3.    Opção hermenêutica
A metodologia adotada pelo CEBI, e largamente posta em prática na América Latina, é chamada de Leitura Contextual da Bíblia. Trata-se de uma abordagem do texto que é, ao mesmo tempo, acadêmica e popular. Nessa metodologia, o ponto de partida para qualquer teologia e interpretação bíblica é a vida cotidiana. Adotamos a abordagem que vemos em Jesus no caminho de Emaús (cf Lc 24,13-24): Que está acontecendo? De que vocês estão falando? Partindo do contexto, vamos ao texto bíblico. Nessa viagem metodológica, a Bíblia é uma lâmpada para os nossos pés, uma luz para o nosso caminho (Sl 119,105). Tomamos a Bíblia como um raio de luz a iluminar o caminho de nossas vidas. O texto bíblico nos ensina e nos transforma para que possamos dar testemunho da vontade de Deus no contexto em que vivemos.

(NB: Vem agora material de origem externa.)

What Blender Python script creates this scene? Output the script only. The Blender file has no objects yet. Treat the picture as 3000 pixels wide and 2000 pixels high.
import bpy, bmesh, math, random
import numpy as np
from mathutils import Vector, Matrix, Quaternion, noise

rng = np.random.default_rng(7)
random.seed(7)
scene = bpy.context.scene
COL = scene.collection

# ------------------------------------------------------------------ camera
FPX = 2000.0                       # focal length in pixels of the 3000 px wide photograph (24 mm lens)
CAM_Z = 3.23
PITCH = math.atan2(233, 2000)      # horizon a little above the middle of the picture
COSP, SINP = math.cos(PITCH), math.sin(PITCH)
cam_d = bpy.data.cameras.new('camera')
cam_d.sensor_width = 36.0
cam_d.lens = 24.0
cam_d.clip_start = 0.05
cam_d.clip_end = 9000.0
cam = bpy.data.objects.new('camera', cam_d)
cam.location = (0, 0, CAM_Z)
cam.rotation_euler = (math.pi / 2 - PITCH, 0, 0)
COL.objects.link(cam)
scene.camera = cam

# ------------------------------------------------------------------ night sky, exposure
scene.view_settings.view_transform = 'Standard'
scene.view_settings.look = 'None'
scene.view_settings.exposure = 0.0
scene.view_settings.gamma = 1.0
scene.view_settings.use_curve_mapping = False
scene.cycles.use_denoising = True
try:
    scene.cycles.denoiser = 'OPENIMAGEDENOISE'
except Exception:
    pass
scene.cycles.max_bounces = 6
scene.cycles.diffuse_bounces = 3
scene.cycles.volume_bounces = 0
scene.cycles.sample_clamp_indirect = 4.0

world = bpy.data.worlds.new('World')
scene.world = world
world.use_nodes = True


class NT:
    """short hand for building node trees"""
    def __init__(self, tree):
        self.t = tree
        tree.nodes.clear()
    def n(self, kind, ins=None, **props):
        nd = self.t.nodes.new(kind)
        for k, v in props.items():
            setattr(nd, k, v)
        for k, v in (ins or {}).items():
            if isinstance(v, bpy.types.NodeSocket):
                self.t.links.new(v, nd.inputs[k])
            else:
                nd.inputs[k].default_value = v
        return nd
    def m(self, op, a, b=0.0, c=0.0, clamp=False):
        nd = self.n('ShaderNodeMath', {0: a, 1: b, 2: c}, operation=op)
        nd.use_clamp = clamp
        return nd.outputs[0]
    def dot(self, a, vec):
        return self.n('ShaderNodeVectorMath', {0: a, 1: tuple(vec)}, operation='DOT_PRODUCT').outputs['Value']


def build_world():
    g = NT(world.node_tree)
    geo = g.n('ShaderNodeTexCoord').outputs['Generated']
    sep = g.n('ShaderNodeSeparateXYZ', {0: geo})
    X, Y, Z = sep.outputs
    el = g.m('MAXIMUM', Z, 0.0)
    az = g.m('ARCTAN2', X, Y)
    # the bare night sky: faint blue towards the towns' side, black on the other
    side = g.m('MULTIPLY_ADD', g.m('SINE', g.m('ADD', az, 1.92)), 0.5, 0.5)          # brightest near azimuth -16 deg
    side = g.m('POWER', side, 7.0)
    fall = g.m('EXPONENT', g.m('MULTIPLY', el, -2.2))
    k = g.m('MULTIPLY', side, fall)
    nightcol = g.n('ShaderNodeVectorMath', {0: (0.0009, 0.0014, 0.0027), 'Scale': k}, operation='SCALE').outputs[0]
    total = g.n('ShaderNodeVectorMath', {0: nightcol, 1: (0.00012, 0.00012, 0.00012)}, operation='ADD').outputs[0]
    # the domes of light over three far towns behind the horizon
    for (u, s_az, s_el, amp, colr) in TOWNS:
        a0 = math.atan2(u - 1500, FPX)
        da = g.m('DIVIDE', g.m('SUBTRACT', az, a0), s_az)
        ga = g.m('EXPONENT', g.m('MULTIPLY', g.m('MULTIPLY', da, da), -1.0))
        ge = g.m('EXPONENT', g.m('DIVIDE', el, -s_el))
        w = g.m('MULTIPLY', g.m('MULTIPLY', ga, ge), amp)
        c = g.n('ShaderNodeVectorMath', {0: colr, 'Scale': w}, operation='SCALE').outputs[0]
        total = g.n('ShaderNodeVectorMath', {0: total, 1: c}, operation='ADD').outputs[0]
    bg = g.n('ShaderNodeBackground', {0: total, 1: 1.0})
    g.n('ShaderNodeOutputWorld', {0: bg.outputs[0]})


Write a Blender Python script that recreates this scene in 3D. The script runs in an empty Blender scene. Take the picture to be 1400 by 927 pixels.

4.    A caminhada através dos dias
A caminhada que estamos propondo para os oito dias começa com uma proclamação, que conduz a denúncia, renúncia e testemunho. A Semana começa com a proclamação de um Deus que nos criou à sua própria imagem, que é a imagem do Deus Triuno, unidade na diversidade. A diversidade é parte do plano de Deus. A seguir, algumas situações de pecado que levam à injustiça são denunciadas. Em terceiro lugar, a renúncia a essas atitudes pecaminosas que levam à exclusão se apresenta como um passo na direção da unidade do Reino de Deus. Finalmente, damos testemunho da gratuidade de Deus, que está sempre disposto a nos acolher apesar de nossa imperfeição, com seu Santo Espírito nos animando na direção da reconciliação e da unidade. Assim vivemos a experiência de Pentecostes, com os múltiplos dons do Espírito que levam a tornar realidade o Reino de Deus.